Photo Du JourWindsor

Assumption Cemetery

At the corner of Wyandotte St. W. and Huron Church, surrounded by the Ambassador Bridge is Assumption Cemetery. This is the early Roman Catholic cemetery for the Windsor area.

A google search turned up this brief history of the cemetery:

At its present site, the Assumption Cemetery (located at the intersection of Wyandotte St. West and Huron Church Rd.) was established in 1859, when then-Bishop Pinsonneault relocated it from the Cemetery’s second home, the area we know now as Assumption Park. However, remains interred on-site today can actually be traced back as far as 1795, initially part of the Cemetery’s first home (1781) next to Assumption Church – itself founded as a parish in 1767 and standing as the oldest in Ontario. Within eye (and ear-shot) of the Ambassador Bridge, Assumption Cemetery also notably contains the Basilian Fathers’ plot that dates back to 1870.

The Ambassador Bridge looms behind the headstones.

The family of Col. James Askin, namesake of Askin Ave. Col. Askin was born in Detroit in 1788, he died in 1863, and his son John A. Askin, born in 1817, died in 1904.

During my visit, I saw this overgrown cross memorial, and headed in for a closer look…

It’s a memorial to Sgt. Joseph D. Creede, who was killed in action over Hamburg Germany in 1942 during WWII.

A telling sign of the influence of the French history of our region. A completely French tombstone from the 1940’s. Calixte Séguin was a member of the School Board.

Frank E. Marcon. Born in England in 1832. Was clerk of the county court & registrar of surrogate. He died in 1901.

The grave of Sir Harry Gignac. In his early days Gignac was a member of the Sandwich Fire Department, and according to his obituary in the Windsor Star, “Harry Gignac as a young man went to work for the Neal Baking Company, but in 1915, he established his own bakery, producing Butternut Bread. The business became one of the most successful in Western Ontario. He sold his share of the bakery to start Purity Dairies in Windsor in 1929. Gignac is best known for his community service: five times President of the Windsor Branch of the Canadian Red Cross, founder of Goodwill Industries, and founder of the United Appeal, now known as the United Way. He was a member of the Board of Regents of Assumption University, before it became the University of Windsor. In 1960, the Canadian Council of Christians and Jews named him Humanitarian of the Year.”

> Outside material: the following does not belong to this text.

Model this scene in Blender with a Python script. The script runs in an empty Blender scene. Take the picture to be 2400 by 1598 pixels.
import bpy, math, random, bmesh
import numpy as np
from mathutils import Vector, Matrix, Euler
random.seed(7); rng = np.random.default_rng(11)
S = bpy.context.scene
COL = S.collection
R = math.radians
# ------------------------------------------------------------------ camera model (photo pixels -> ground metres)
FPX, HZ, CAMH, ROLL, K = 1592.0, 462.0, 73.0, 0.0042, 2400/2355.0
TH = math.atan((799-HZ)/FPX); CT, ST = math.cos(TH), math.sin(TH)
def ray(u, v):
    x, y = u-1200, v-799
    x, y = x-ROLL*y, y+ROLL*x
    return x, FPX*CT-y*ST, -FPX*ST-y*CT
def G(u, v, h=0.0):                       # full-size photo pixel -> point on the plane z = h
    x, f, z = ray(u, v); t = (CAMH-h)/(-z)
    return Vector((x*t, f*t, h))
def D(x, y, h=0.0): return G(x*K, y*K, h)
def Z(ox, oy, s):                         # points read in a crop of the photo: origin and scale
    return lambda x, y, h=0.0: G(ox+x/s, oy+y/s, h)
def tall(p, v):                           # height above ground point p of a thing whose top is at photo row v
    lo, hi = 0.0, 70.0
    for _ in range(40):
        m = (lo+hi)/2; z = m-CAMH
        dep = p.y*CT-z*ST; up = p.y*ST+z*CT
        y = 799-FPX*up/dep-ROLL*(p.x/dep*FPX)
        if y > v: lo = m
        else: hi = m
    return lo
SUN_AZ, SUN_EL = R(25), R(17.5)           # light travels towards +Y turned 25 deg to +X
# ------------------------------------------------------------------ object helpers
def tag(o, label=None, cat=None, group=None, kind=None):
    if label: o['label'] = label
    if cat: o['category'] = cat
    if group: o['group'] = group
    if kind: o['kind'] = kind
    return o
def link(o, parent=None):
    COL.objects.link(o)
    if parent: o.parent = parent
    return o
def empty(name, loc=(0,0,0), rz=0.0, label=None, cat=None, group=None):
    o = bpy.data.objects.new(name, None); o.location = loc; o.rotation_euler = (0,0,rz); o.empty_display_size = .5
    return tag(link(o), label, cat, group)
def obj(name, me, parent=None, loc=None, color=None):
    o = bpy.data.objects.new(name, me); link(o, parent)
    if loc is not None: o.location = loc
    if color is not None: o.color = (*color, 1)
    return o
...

Gignac was also the original owner of what is today known as the Grad House at the University of Windsor, which is facing demolition and was featured in the January 3rd entry (see the last photo).

His brother Art Gignac was a well known Rum Runner during prohibition. Click here to read his story.

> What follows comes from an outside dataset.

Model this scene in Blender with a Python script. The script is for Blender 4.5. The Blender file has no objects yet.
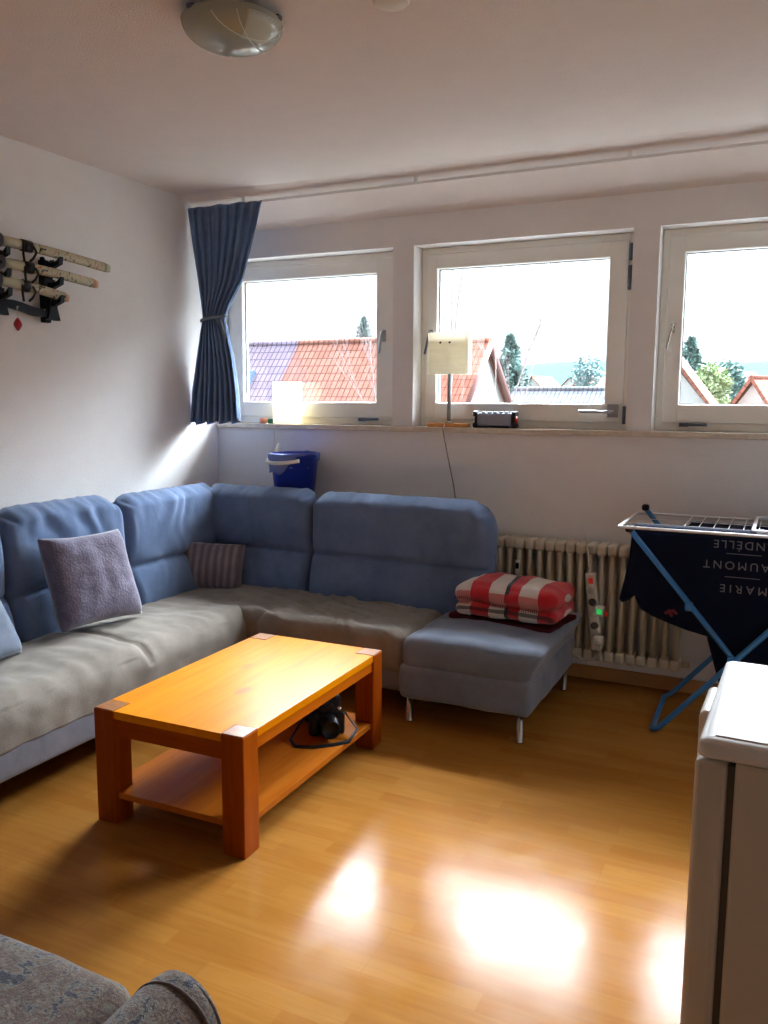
import bpy, bmesh, math, random
import numpy as np
from mathutils import Vector, Matrix, noise

PI = math.pi
R = math.radians
C = bpy.context.scene.collection
scene = bpy.context.scene
random.seed(7)

# ------------------------------------------------------------------ camera
cam_data = bpy.data.cameras.new('view_camera')
cam = bpy.data.objects.new('view_camera', cam_data)
C.objects.link(cam)
scene.camera = cam
cam_data.sensor_fit = 'VERTICAL'
cam_data.sensor_height = 36.0
cam_data.lens = 836.42 * 36.0 / 1024.0
cam_data.clip_start = 0.03
cam_data.clip_end = 3000
yaw, pitch, roll = .4476, .1329, .0053
fwd = Vector((-math.sin(yaw) * math.cos(pitch), math.cos(yaw) * math.cos(pitch), -math.sin(pitch)))
rt = Vector((math.cos(yaw), math.sin(yaw), 0))
up = rt.cross(fwd)
r2 = rt * math.cos(roll) + up * math.sin(roll)
u2 = -rt * math.sin(roll) + up * math.cos(roll)
mw = Matrix((r2, u2, -fwd)).transposed().to_4x4()
mw.translation = Vector((3.3519, -4.4715, 1.5))
cam.matrix_world = mw

# ------------------------------------------------------------------ light
scene.view_settings.view_transform = 'Standard'
scene.view_settings.look = 'None'
scene.view_settings.gamma = 1
scene.view_settings.use_curve_mapping = False
scene.view_settings.exposure = 0.42

SKY_HAZE = 1.35       # radiance near the horizon
SKY_GLOW = 145.0       # radiance of the bright hazy sun region
world = bpy.data.worlds.new('sky')
scene.world = world
world.use_nodes = True
wn, wl = world.node_tree.nodes, world.node_tree.links
wn.clear()
wo = wn.new('ShaderNodeOutputWorld')
wb = wn.new('ShaderNodeBackground')
tc = wn.new('ShaderNodeTexCoord')


def vmath(nt, op, a, b=None):
    n = nt.nodes.new('ShaderNodeVectorMath')
    n.operation = op
    for i, v in enumerate((a, b)):
        if v is None:
            continue
        if hasattr(v, 'is_linked'):
            nt.links.new(v, n.inputs[i])
        else:
            n.inputs[i].default_value = v
    return n


def smath(nt, op, a, b=None, c=None, clamp=False):
    n = nt.nodes.new('ShaderNodeMath')
    n.operation = op
    n.use_clamp = clamp
    for i, v in enumerate((a, b, c)):
        if v is None:
            continue
        if hasattr(v, 'is_linked'):
            nt.links.new(v, n.inputs[i])
        else:
            n.inputs[i].default_value = v
    return n.outputs[0]


wt = world.node_tree
SUN_EL, SUN_AZ = R(44), R(4)      # azimuth measured from +Y towards +X
sd = (math.cos(SUN_EL) * math.sin(SUN_AZ), math.cos(SUN_EL) * math.cos(SUN_AZ), math.sin(SUN_EL))
dirn = vmath(wt, 'NORMALIZE', tc.outputs['Generated']).outputs[0]
dt = vmath(wt, 'DOT_PRODUCT', dirn, sd).outputs['Value']
sepw = wn.new('ShaderNodeSeparateXYZ')
wl.new(dirn, sepw.inputs[0])
# bright hazy band of sky in front of the windows, strongest about 32 degrees up
ev = smath(wt, 'MULTIPLY_ADD', sepw.outputs[2], 1 / .20, -.59 / .20)
band = smath(wt, 'EXPONENT', smath(wt, 'MULTIPLY', smath(wt, 'MULTIPLY', ev, ev), -1.0))
lobe = smath(wt, 'MULTIPLY', band, smath(wt, 'POWER', smath(wt, 'MAXIMUM', dt, 0.0), 2.0))
above = smath(wt, 'MULTIPLY', sepw.outputs[2], 8.0, clamp=True)
gl = smath(wt, 'MULTIPLY', smath(wt, 'MULTIPLY', lobe, SKY_GLOW), above)
hz = smath(wt, 'MULTIPLY_ADD', smath(wt, 'MULTIPLY', sepw.outputs[2], 20.0, clamp=True), SKY_HAZE - .3, .3)
tot = smath(wt, 'ADD', gl, hz)
rgb = wn.new('ShaderNodeCombineColor')
wl.new(smath(wt, 'MULTIPLY', tot, .91), rgb.inputs[0])
wl.new(smath(wt, 'MULTIPLY', tot, 1.0), rgb.inputs[1])
wl.new(smath(wt, 'MULTIPLY', tot, 1.12), rgb.inputs[2])
wl.new(rgb.outputs[0], wb.inputs[0])
wb.inputs[1].default_value = 1.0
wl.new(wb.outputs[0], wo.inputs[0])
world.cycles.sampling_method = 'MANUAL'
world.cycles.sample_map_resolution = 1024

scene.cycles.max_bounces = 14
scene.cycles.diffuse_bounces = 8
scene.cycles.glossy_bounces = 5
scene.cycles.transparent_max_bounces = 24
scene.cycles.sample_clamp_indirect = 6.0

Z0, Z1 = 1.349, 2.367
WIN = [(.012, 1.255), (1.385, 2.591), (2.72, 3.95)]
for a, b in WIN:
    ld = bpy.data.lights.new('window_portal', 'AREA')
    ld.shape = 'RECTANGLE'
    ld.size, ld.size_y = b - a, Z1 - Z0
    ld.cycles.is_portal = True
    lo = bpy.data.objects.new('window_portal', ld)
    C.objects.link(lo)
    lo.location = ((a + b) / 2, .30, (Z0 + Z1) / 2)
    lo.rotation_euler = (R(-90), 0, 0)


# ------------------------------------------------------------------ materials
def new_mat(name):
    m = bpy.data.materials.new(name)
    m.use_nodes = True
    nt = m.node_tree
    b = nt.nodes['Principled BSDF']
    return m, nt, b


def coords(nt, scale=(1, 1, 1), rot=(0, 0, 0), kind='Object'):
    t = nt.nodes.new('ShaderNodeTexCoord')
    mp = nt.nodes.new('ShaderNodeMapping')
    mp.inputs['Scale'].default_value = scale
    mp.inputs['Rotation'].default_value = rot
    nt.links.new(t.outputs[kind], mp.inputs[0])
    return mp.outputs[0]


def noise_tex(nt, vec, scale=5, detail=3, rough=.5, dist=0):
    n = nt.nodes.new('ShaderNodeTexNoise')
    n.inputs['Scale'].default_value = scale
    n.inputs['Detail'].default_value = detail
    n.inputs['Roughness'].default_value = rough
    n.inputs['Distortion'].default_value = dist
    nt.links.new(vec, n.inputs['Vector'])
    return n.outputs['Fac']


def ramp(nt, fac, stops, interp='LINEAR'):
    r = nt.nodes.new('ShaderNodeValToRGB')
    r.color_ramp.interpolation = interp
    el = r.color_ramp.elements
    while len(el) < len(stops):
        el.new(.5)
    for e, (p, c) in zip(el, stops):
        e.position = p
        e.color = (*c, 1)
    nt.links.new(fac, r.inputs[0])
    return r.outputs[0]


def mixc(nt, fac, a, b, mode='MIX'):
    n = nt.nodes.new('ShaderNodeMix')
    n.data_type = 'RGBA'
    n.blend_type = mode
    for s, v in ((0, fac), (6, a), (7, b)):
        if hasattr(v, 'is_linked'):
            nt.links.new(v, n.inputs[s])
        else:
            n.inputs[s].default_value = v if s == 0 else (*v, 1)
    return n.outputs[2]


def bump(nt, b, h, strength=.3, dist=.01):
    n = nt.nodes.new('ShaderNodeBump')
    n.inputs['Strength'].default_value = strength
    n.inputs['Distance'].default_value = dist
    nt.links.new(h, n.inputs['Height'])
    nt.links.new(n.outputs[0], b.inputs['Normal'])


def plain(name, col, rough=.5, metal=0, spec=.5, var=.0, nscale=8, bumps=0, bscale=60, bdist=.004, sheen=0, coat=0):
    m, nt, b = new_mat(name)
    b.inputs['Roughness'].default_value = rough
    b.inputs['Metallic'].default_value = metal
    b.inputs['Specular IOR Level'].default_value = spec
    if sheen:
        b.inputs['Sheen Weight'].default_value = sheen
        b.inputs['Sheen Roughness'].default_value = .4
    if coat:
        b.inputs['Coat Weight'].default_value = coat
        b.inputs['Coat Roughness'].default_value = .1
    v = coords(nt)
    f = noise_tex(nt, v, nscale, 4, .6)
    lo = tuple(max(0, c * (1 - var)) for c in col)
    hi = tuple(min(1, c * (1 + var)) for c in col)
    nt.links.new(ramp(nt, f, [(.3, lo), (.7, hi)]), b.inputs['Base Color'])
    if bumps:
        bump(nt, b, noise_tex(nt, v, bscale, 3, .6), bumps, bdist)
    return m


M = {}
M['wall'] = plain('plaster_white', (.80, .785, .775), .9, spec=.2, var=.02, bumps=.45, bscale=110, bdist=.004)
M['ceiling'] = plain('plaster_ceiling', (.76, .69, .65), .95, spec=.1, var=.02, bumps=.6, bscale=160, bdist=.004)
M['frame'] = plain('window_white', (.86, .845, .79), .35, var=.02)
M['seal'] = plain('window_seal', (.03, .03, .03), .6)
M['sill'] = plain('sill_stone', (.60, .52, .42), .35, var=.12, nscale=30)
M['steel_dark'] = plain('hinge_metal', (.12, .14, .18), .4, .7)
M['steel'] = plain('brushed_metal', (.45, .46, .48), .3, .8)
M['chrome'] = plain('chrome', (.42, .39, .34), .22, 1)
M['black'] = plain('black_plastic', (.008, .008, .011), .4, spec=.25)
M['blackwood'] = plain('black_lacquer', (.006, .008, .014), .4, spec=.15)
M['radiator'] = plain('radiator_enamel', (.58, .52, .40), .4, var=.04)
M['white_plastic'] = plain('white_plastic', (.72, .70, .64), .4, var=.02)
M['fridge'] = plain('fridge_enamel', (.60, .54, .45), .35, var=.02, bumps=.1, bscale=250, bdist=.001)
M['fridge_top'] = plain('fridge_top', (.75, .73, .70), .38, var=.04)
M['gasket'] = plain('gasket', (.08, .07, .06), .7)
M['blue_pipe'] = plain('blue_pipe', (.03, .17, .42), .35)
M['white_wire'] = plain('white_wire', (.72, .72, .74), .35)
M['navy'] = plain('navy_cotton', (.0045, .007, .020), .95, spec=.1, var=.2, bumps=.4, bscale=400, bdist=.001)
M['maroon'] = plain('maroon_cotton', (.06, .006, .012), .9, spec=.1, var=.2)
M['print'] = plain('print_grey', (.14, .135, .155), .8)
M['red_print'] = plain('print_red', (.14, .008, .02), .8)
M['bucket'] = plain('blue_bucket', (.008, .03, .32), .35)
M['red'] = plain('red_bead', (.35, .01, .015), .3)
M['orange_wood'] = plain('orange_wood', (.62, .26, .06), .5, var=.2, nscale=30)
M['grey_pole'] = plain('grey_pole', (.33, .35, .36), .4, .3)
M['speaker_grey'] = plain('speaker_grey', (.26, .27, .33), .6, var=.1, nscale=200)
M['green'] = plain('green_card', (.02, .18, .05), .6)
M['salmon'] = plain('salmon_clay', (.55, .22, .14), .6)
M['cord_dark'] = plain('dark_cord', (.05, .045, .04), .5)
M['cord_white'] = plain('white_cord', (.6, .57, .5), .5)
M['end_grain'] = plain('end_grain', (.30, .11, .025), .3, var=.25, nscale=60)
M['bark'] = plain('bark', (.24, .20, .20), .9)
M['fir'] = plain('hazed_fir_needles', (.11, .185, .17), .8, var=.5, nscale=2)  # outdoor haze is put into the needle colour
M['leafy'] = plain('hazed_leaf_green', (.20, .27, .14), .8, var=.5, nscale=2)  # leaf colour paled to include the outdoor haze
M['far_tree'] = plain('far_tree', (.15, .22, .22), .9, var=.3)
M['render_wall'] = plain('house_render', (.42, .42, .40), .9, var=.05)
M['verge'] = plain('verge_board', (.16, .08, .07), .8)
M['hill'] = plain('hill', (.036, .066, .070), 1, spec=0, var=.08, nscale=.02)  # blue-green base colour stands in for distance haze
M['ground'] = plain('ground', (.11, .11, .105), 1, spec=0, var=.3, nscale=.1)
M['skylight'] = plain('skylight', (.05, .085, .15), .6, spec=.05)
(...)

Col. Arthur Rankin, born at sea in 1824. Joined the Queen’s Light Infantry at Toronto at 14 in 1838, when it was sent to the Detroit Frontier. Took part in the infamous Battle of Windsor and captured the flag of the so-called Patriots. He was a member of Parliament for Essex from 1854 to 1857, and again from 1863 to 1867. When the two provinces Upper and Lower Canada were each divided into nine military districts, Rankin was appointed Colonel of the ninth Upper Canadian District. He died in 1893, and is the namesake of Rankin Ave.

Victor Ouellette, member of the School Board.

A few views of the Lavin Mausoleum. Despite the grandure of the mausoleum, I was unable to uncover any information about the Lavin Family.

The Basilian Fathers’ plot.

The McKee Mausoleum, James McKee (1829-1899) was the reeve of Sandwich for 20 years, most of the family was actively involved in local politics. The McKee’s were related by marriage to the Rankin’s.